Como en la guerra
Los tiempos que corren no fomentan la solidaridad: la intolerancia y la hostilidad reinan en Buenos Aires, haciendo la vida un poco más díficil aún. Tal vez sea bueno recordar que el semejante no tiene la culpa de esta crisis y es sólo otra de sus víctimas
El taxi parece que volara, en un horario en que la cantidad de autos y de personas no recomienda semejante velocidad. Zigzaguea con riesgo, frena a milímetros de otros coches, se devora más de un semáforo en rojo y les pasa raspando a peatones en estado de inocencia. Dentro del vehículo, el pasajero, humildemente, le pide al chofer que vaya más despacio: se siente con derecho a solicitarlo, después de todo será el que pague el viaje. Pero, como tocado en vaya saber qué parte de su orgullo, el hombre al volante se fastidia, mira mal, murmura: “Hace 25 años que manejo así y nunca me pasó nada”. Entonces, provocativo, reduce su marcha a 10 kilómetros por hora. Finalmente, el viaje concluye y el pasajero paga pensando: Qué suerte, Dios mío, que tengo cambio. Este otro episodio ocurrió en un departamento de Montserrat. Allí vive un joven especialista en computación que ha tenido innumerables gestos solidarios con su consorcio. Acaban de robarle algunas cosas tan valiosas como difíciles de reponer en tiempos como los que corren. En las horas siguientes averigua entre sus vecinos si alguno vio a extraños en el edificio. Dos de ellos le confirman que se cruzaron con unas personas, desconocidas, saliendo con unos bolsos. Algo alterado pregunta si no les resultó llamativa esa salida y si intentaron evitarla. Con desazón, escucha que sus vecinos le explican: “Y... es que vos traés gente tan rara que uno ya ni pregunta. ¿Le habías prestado la llave a alguien? ¿No pensaste en poner una puerta blindada? Si querés te paso el teléfono de mi cuñado que se dedica a eso”. La escena siguiente acontece en una esquina de San Telmo, una noche de viernes. Un auto mediano y nuevo estaciona en la esquina obturando la rampa para discapacitados. Del auto baja una pareja muy bien vestida y, sorprendentemente, el hombre que acaba de cometer esa infracción es discapacitado y se sostiene con un bastón. Todo es tan asombroso que nadie se anima a pedirle que corra su auto de ahí. La chica llega a su casa de su extenuante jornada laboral cargada con tres bolsas del súper y decide intervenir ante dos adolescentes que sacaron a su perro a hacer caca. La suciedad ha quedado en la puerta de una heladería y, ante la observación, uno de los jóvenes le pega una patada al desecho y lo manda a volar a la calle. La chica insiste en dar el ejemplo y mete en una bolsa de plástico lo que hizo el perrito. A cambio, recibe una retahíla de insultos y amenazas.

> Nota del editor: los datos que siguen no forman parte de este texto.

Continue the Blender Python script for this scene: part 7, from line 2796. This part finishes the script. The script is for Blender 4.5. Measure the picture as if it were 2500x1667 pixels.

Hay millones de historias como éstas en la ciudad. Entre todas, hacen que todo termine pareciéndose a una guerra de pobres corazones contra otros pobres corazones: la guerra de la insensibilidad y del egoísmo. Probablemente cansada, hostilizada por todo lo que le pasa, mucha gente ve como una salida arremeter contra el que tiene más cerca. Y si se trata de alguien ubicado más abajo en el eslabón de la debilidad, mejor. Se ve que no queda ni un poquito de lugar para pensar en lo que les pasa a los demás. Ni espacio para recibir una crítica, una sugerencia, un pedido, un reclamo. Levantar en peso, zamarrear, gritar, humillar, ignorar: cosas de cada día en esta vida nuestra. Ofender, despreciar, vejar, menoscabar: modales desagradables que se han vuelto conductas demasiado cotidianas.
La desdicha generalizada mete en un corralito los sentimientos generosos.
Y de esto, el FMI no tiene la culpa.